The Los Altos station today. The restaurant opened late last week.



3 comments:

Joseph Conrad said...

I'm always saddened by the removal of railroads anywhere in the country. I doubt that the value of the rails is why it's done. Robin, I wonder who makes the profit on the sale of the land when the railroads are pulled up? Nice blog!

David Kline said...

Here's a piece of history about the pulling up of those particular tracks. My dad commuted from Los Altos to Stanford from the early 1950s until 1976, at first along the "back road," old Fremont Road winding all around out by the country club, before Foothill Expressway was built. Lots of people commuted that way, to the University and the Stanford Industrial Park.
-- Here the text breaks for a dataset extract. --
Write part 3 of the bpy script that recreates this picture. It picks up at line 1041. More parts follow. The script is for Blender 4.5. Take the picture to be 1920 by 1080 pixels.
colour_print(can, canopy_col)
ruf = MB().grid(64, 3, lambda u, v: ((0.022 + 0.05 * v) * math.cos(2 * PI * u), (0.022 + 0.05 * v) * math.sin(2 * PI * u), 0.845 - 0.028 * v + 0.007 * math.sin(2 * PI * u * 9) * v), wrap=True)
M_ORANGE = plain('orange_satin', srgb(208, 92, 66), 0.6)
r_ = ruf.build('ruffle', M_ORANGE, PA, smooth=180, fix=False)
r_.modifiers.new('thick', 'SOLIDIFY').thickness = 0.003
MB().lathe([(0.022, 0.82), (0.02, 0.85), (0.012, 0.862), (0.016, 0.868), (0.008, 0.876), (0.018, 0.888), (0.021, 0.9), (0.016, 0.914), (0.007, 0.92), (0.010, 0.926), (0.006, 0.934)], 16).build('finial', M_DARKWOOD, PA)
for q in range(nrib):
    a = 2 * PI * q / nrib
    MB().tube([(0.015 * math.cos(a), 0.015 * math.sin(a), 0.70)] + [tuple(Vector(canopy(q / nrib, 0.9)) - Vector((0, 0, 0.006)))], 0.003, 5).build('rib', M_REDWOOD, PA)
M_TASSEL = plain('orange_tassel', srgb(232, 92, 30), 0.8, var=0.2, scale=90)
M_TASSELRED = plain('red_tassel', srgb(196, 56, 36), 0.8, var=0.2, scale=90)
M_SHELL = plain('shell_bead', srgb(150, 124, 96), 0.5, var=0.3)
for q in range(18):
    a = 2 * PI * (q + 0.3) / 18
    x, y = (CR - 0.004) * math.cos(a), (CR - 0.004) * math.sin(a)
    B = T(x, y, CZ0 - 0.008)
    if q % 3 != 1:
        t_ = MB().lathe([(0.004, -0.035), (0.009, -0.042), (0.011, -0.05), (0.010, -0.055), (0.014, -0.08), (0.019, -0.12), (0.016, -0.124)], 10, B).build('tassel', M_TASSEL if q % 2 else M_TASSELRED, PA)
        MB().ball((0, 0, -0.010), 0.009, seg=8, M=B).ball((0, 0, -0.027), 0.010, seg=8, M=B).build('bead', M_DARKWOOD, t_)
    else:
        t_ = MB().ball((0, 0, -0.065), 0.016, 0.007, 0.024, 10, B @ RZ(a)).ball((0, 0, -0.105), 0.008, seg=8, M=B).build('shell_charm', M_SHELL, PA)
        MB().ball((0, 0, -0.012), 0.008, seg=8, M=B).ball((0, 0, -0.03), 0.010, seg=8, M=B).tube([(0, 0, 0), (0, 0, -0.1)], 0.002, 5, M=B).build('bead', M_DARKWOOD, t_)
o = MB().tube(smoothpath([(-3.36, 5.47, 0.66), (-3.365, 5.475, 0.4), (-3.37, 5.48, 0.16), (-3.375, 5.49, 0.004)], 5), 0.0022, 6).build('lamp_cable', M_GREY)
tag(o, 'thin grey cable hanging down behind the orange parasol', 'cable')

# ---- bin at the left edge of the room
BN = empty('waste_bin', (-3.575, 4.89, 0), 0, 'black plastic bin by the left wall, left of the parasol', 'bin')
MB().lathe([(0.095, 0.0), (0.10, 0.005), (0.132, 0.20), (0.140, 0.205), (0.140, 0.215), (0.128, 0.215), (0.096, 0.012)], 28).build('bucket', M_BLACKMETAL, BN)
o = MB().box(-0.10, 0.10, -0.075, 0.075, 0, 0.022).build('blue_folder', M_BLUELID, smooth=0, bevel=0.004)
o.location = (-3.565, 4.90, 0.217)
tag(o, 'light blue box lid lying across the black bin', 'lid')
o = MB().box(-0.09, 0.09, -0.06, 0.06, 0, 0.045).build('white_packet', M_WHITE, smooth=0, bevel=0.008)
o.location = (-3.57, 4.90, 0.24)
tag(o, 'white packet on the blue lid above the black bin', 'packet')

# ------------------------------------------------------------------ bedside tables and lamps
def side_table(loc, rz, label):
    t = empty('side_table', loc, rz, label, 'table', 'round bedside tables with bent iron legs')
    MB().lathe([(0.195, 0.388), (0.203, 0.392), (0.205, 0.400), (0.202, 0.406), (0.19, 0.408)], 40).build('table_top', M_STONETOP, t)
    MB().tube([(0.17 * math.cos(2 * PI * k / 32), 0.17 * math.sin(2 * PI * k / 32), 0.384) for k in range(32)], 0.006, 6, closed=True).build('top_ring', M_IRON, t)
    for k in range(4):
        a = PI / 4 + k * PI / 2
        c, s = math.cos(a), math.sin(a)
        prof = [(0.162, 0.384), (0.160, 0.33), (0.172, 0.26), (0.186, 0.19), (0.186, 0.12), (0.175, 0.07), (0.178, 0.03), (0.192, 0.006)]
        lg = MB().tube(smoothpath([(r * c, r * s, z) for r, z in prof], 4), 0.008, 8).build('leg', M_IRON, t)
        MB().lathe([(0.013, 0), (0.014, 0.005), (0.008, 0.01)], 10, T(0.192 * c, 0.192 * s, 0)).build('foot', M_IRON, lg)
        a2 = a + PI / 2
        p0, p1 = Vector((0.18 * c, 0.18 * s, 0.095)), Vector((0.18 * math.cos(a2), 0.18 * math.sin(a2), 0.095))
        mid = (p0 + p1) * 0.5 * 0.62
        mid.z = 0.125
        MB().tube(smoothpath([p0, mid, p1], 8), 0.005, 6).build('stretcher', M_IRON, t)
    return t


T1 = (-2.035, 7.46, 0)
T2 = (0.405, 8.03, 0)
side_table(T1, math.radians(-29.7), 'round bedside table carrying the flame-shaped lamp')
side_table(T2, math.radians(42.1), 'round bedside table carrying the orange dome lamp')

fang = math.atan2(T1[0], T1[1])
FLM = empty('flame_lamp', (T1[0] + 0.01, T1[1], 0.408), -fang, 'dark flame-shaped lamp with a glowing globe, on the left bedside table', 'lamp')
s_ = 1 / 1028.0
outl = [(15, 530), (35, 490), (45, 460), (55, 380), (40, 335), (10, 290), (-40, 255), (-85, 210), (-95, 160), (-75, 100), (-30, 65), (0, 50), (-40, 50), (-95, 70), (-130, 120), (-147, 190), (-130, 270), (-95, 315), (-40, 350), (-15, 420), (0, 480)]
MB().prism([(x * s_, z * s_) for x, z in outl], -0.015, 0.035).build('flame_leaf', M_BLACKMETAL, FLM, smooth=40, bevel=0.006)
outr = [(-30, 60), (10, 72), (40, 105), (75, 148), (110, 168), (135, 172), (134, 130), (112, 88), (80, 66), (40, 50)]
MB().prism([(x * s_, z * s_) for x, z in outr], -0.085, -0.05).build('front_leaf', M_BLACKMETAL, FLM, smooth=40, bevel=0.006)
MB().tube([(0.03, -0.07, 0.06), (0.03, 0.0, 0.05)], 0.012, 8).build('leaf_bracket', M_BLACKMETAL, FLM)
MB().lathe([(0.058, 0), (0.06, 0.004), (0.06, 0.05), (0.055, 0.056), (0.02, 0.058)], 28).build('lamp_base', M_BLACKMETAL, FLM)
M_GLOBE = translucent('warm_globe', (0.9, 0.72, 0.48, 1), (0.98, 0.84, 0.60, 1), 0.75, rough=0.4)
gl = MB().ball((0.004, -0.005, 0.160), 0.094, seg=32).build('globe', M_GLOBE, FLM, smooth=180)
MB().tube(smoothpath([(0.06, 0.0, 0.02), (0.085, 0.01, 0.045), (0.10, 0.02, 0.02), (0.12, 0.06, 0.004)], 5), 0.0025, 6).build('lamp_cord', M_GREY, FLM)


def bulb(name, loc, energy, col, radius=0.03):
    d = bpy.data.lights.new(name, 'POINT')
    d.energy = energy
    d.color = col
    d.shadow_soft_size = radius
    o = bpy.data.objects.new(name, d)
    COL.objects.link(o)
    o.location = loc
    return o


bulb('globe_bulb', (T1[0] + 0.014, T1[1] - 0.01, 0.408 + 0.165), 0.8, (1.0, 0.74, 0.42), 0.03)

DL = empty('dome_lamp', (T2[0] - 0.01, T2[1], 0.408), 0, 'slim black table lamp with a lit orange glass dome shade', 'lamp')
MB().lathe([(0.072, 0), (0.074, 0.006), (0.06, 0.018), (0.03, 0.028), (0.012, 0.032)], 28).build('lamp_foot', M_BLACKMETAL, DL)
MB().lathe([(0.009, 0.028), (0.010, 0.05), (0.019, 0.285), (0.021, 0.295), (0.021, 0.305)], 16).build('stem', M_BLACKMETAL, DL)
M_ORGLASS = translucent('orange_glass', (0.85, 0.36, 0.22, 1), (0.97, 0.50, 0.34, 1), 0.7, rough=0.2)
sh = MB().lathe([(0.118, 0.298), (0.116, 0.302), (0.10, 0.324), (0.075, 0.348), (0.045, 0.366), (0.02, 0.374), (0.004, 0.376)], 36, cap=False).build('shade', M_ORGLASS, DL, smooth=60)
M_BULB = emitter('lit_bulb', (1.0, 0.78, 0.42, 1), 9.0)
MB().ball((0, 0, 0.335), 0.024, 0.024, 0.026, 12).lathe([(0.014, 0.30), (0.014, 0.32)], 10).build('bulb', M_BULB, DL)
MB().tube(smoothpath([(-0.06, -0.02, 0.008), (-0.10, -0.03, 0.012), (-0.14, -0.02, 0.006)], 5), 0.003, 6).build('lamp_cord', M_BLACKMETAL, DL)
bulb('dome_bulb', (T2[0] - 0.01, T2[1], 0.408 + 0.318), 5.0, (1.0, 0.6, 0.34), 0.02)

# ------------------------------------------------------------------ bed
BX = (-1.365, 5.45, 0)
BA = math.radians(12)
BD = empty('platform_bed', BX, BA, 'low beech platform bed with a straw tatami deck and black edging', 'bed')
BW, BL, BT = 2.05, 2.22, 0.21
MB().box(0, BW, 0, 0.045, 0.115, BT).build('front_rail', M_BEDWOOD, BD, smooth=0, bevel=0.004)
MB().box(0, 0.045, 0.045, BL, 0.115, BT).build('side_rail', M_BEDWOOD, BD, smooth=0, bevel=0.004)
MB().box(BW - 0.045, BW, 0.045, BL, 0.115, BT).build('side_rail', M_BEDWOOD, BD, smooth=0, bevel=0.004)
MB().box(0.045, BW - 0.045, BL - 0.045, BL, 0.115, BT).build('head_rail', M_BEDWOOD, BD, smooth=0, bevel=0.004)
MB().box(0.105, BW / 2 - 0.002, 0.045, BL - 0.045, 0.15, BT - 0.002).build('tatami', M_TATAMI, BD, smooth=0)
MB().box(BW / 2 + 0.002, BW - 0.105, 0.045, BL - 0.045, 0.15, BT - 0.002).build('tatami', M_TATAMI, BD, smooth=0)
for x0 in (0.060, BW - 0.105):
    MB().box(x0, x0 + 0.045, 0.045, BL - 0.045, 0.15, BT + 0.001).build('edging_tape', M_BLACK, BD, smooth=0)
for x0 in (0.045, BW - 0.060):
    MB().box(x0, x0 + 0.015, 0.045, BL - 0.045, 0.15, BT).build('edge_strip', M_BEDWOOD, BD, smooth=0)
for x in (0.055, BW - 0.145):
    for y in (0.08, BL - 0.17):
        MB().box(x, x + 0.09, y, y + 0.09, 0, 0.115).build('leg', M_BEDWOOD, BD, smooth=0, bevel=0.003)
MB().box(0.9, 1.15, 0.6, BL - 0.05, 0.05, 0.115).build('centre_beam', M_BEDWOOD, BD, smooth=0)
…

The traffic got worse and worse over the years. There was a plan to put in the expressway, but the obstacle was the Vasona Branch railroad, the one that once ran through Los Altos to Saratoga and San Jose. The railroad wanted to abandon the line, but that needed the approval of a federal commission. The few remaining railroad passengers would show up to the hearings and object, and the commission would deny permission to abandon the line. Eventually Dad heard about how this was happening. He went to visit his congressman. "How many people ride that train line?" the congressman asked. "A dozen, maybe." "And how many cars are on the road you're talking about?" "A few thousand." "OK," says the congressman. "I'll fix it." The next time it came up, permission was granted to abandon the line and as we know, the Expressway went through.

Jim Napier said...

David, do you remember when the tracks were actually pulled up? Also if I recall correctly they weren't pulled up in their entirety to build Foothill Expwy. There were some sections that remained for awhile that ran alongside the new expressway. I vaguely recall around 1971-72 having to cross railroad tracks when turning onto Foothill from St. Joseph Ave. Would love to see photos/maps of the original train tracks and any remnants that might still exist.